Search the listing for the string "with" and copy every line that contains it.

---------------

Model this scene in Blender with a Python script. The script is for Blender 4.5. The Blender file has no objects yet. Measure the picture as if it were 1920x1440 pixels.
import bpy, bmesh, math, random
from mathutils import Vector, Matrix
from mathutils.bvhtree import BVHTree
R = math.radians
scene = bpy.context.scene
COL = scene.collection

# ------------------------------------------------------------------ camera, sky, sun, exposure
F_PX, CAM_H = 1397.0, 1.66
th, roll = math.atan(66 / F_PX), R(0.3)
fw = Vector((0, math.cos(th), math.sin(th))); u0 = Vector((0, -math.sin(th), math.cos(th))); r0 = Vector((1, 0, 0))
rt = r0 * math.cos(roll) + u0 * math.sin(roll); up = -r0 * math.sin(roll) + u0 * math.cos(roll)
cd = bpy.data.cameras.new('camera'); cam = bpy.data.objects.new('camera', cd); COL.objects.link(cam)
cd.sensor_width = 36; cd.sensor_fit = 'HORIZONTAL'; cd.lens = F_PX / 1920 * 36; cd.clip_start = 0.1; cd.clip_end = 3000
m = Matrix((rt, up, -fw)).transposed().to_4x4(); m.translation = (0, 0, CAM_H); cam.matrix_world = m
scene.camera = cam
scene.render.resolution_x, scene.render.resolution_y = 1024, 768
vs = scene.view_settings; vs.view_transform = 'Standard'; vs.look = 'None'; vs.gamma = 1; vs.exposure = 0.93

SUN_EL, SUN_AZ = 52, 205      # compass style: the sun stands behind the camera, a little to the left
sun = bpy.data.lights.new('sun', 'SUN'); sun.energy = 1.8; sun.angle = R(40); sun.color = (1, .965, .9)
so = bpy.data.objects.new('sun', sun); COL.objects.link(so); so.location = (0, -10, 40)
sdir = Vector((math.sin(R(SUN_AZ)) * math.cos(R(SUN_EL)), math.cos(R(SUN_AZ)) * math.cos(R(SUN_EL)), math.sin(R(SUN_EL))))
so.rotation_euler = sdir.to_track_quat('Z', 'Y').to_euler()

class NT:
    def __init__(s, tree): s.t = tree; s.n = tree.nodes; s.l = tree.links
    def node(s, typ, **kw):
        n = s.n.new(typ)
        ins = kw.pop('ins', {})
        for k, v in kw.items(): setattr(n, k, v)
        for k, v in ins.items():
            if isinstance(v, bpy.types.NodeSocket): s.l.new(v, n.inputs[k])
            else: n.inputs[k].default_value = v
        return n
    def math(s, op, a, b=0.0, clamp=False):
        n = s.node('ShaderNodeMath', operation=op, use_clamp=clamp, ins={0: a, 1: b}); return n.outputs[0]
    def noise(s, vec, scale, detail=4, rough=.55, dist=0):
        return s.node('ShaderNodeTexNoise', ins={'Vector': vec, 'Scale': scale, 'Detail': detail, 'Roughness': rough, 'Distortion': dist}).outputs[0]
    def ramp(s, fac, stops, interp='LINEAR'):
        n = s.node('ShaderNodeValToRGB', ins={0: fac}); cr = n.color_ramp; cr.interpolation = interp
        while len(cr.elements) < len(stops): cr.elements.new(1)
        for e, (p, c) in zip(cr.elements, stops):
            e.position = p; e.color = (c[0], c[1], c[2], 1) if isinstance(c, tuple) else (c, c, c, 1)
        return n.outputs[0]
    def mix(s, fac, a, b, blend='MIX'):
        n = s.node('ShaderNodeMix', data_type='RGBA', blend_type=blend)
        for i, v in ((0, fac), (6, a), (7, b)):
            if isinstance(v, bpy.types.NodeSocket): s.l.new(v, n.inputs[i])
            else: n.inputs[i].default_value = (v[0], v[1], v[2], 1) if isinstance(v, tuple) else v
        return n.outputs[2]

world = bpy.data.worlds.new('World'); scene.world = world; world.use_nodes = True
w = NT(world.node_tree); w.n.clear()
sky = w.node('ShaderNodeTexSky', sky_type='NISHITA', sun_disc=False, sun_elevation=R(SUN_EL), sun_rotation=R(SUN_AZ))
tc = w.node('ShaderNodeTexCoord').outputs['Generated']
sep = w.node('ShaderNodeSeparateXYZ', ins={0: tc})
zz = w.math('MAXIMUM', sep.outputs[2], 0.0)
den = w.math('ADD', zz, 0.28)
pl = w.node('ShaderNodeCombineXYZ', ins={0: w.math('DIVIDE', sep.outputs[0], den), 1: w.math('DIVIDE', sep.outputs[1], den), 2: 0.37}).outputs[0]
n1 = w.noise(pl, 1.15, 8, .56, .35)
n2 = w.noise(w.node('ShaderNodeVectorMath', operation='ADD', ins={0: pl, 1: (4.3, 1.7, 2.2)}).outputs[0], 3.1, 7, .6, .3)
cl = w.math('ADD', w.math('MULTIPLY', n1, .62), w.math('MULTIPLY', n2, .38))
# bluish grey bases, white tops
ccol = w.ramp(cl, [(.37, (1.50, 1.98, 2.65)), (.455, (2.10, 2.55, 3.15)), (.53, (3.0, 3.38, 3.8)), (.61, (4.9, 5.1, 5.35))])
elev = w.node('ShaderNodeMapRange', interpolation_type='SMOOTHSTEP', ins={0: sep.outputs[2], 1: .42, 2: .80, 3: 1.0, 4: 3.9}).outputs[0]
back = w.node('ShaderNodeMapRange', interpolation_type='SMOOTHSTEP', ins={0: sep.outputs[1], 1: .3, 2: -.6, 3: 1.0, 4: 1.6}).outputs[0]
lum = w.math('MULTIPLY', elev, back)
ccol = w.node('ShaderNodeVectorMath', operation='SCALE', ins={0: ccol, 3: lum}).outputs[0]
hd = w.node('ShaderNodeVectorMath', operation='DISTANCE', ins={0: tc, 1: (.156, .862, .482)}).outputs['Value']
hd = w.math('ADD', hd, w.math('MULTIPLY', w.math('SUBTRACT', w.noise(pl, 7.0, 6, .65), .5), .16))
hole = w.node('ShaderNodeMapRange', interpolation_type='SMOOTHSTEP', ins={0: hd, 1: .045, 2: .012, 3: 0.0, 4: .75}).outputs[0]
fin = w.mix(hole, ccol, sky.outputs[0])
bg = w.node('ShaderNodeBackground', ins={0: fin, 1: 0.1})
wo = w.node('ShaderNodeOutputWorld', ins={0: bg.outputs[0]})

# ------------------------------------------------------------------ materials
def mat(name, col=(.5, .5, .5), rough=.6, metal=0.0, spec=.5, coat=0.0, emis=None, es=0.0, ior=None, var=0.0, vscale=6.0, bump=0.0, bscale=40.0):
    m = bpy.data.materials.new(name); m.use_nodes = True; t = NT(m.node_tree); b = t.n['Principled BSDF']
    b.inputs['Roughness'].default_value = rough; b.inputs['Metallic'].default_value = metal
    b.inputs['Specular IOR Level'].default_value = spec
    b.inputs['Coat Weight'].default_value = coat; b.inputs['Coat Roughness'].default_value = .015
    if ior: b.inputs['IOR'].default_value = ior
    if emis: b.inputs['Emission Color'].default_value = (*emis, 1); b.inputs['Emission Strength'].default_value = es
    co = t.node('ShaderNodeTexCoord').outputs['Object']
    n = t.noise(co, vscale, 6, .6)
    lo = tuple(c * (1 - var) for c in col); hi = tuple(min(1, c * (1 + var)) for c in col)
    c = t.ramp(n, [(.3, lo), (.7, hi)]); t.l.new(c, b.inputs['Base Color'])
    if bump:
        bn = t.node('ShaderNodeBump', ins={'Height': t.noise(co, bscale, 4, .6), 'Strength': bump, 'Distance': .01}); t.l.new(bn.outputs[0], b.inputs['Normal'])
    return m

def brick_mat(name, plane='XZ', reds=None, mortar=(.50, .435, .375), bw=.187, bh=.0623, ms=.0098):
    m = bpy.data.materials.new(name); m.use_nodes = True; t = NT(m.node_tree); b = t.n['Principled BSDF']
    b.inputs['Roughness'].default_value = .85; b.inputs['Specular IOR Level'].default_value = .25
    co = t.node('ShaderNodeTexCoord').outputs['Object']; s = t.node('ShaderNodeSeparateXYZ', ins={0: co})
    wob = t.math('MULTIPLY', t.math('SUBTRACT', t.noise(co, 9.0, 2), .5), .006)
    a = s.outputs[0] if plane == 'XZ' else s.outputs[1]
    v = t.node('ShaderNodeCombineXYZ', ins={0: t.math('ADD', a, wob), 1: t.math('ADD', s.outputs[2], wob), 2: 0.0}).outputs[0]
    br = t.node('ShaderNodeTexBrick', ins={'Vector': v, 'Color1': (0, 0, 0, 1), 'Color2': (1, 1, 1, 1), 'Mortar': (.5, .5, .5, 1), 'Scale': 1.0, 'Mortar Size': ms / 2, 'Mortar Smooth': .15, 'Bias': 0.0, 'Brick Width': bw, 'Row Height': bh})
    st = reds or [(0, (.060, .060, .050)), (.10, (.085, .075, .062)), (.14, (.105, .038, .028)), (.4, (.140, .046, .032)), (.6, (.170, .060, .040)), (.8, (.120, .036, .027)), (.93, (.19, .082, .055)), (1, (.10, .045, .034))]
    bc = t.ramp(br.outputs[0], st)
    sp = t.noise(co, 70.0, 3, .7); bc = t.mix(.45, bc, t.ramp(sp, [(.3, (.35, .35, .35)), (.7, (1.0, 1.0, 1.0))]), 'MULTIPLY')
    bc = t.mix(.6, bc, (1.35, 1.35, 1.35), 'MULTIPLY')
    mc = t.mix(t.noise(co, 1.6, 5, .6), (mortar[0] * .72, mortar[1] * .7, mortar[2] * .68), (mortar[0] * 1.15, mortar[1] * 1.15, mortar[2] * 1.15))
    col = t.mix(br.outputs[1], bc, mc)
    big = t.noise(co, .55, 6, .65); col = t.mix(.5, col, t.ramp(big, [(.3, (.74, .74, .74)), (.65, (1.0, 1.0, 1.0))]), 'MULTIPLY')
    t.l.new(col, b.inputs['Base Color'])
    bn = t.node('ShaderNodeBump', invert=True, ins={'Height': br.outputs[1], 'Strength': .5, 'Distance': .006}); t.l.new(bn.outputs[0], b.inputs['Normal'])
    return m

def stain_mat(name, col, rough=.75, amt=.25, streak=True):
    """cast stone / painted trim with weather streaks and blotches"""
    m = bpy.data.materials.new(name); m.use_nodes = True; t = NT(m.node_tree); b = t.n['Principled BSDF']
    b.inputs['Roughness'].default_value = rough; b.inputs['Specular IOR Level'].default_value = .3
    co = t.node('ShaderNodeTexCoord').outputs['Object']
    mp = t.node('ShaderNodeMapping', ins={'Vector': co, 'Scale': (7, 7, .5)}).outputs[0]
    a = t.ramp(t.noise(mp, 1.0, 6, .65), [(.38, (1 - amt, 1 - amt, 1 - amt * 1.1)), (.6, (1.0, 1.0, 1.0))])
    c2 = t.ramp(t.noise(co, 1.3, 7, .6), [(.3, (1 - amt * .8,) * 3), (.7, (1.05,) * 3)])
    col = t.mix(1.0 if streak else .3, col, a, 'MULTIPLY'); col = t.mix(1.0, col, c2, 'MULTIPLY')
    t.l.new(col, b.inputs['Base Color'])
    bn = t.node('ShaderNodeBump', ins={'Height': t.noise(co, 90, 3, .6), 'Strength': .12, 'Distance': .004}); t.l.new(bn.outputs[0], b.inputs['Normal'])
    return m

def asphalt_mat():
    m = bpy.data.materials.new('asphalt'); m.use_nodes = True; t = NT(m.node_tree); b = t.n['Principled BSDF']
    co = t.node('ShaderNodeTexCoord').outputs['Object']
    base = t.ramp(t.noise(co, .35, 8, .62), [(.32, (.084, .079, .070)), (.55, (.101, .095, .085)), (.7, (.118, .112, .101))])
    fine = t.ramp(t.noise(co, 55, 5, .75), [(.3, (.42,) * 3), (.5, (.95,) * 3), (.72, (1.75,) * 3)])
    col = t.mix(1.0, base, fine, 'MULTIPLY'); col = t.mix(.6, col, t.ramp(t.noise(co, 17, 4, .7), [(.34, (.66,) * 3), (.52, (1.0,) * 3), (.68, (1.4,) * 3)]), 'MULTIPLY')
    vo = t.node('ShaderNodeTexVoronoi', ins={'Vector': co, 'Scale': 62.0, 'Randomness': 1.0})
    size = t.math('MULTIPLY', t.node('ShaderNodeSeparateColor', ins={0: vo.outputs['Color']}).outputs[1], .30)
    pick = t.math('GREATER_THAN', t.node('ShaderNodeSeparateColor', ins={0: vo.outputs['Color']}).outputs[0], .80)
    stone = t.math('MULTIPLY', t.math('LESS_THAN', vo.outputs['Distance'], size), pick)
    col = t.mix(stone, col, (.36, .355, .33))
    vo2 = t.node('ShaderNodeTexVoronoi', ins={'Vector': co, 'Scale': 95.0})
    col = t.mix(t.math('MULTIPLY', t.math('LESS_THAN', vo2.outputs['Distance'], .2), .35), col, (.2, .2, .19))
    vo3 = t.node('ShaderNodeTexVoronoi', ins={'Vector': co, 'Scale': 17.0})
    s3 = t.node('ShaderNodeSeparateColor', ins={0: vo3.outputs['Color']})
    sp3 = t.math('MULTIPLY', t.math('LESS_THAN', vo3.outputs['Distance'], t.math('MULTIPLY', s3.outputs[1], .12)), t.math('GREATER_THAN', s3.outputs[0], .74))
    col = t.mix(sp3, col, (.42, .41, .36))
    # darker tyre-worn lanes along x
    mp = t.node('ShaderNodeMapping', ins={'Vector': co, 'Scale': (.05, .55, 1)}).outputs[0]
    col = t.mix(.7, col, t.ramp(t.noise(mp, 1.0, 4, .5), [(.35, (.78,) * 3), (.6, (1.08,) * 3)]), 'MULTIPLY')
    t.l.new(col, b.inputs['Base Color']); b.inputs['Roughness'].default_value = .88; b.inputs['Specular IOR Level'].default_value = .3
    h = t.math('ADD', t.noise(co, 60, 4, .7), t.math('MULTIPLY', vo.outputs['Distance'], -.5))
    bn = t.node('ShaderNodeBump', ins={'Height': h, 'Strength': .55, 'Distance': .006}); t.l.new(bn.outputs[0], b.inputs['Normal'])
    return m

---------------

TASK SOLUTION →
Model this scene in Blender with a Python script. The script is for Blender 4.5. The Blender file has no objects yet. Measure the picture as if it were 1920x1440 pixels.
    """cast stone / painted trim with weather streaks and blotches"""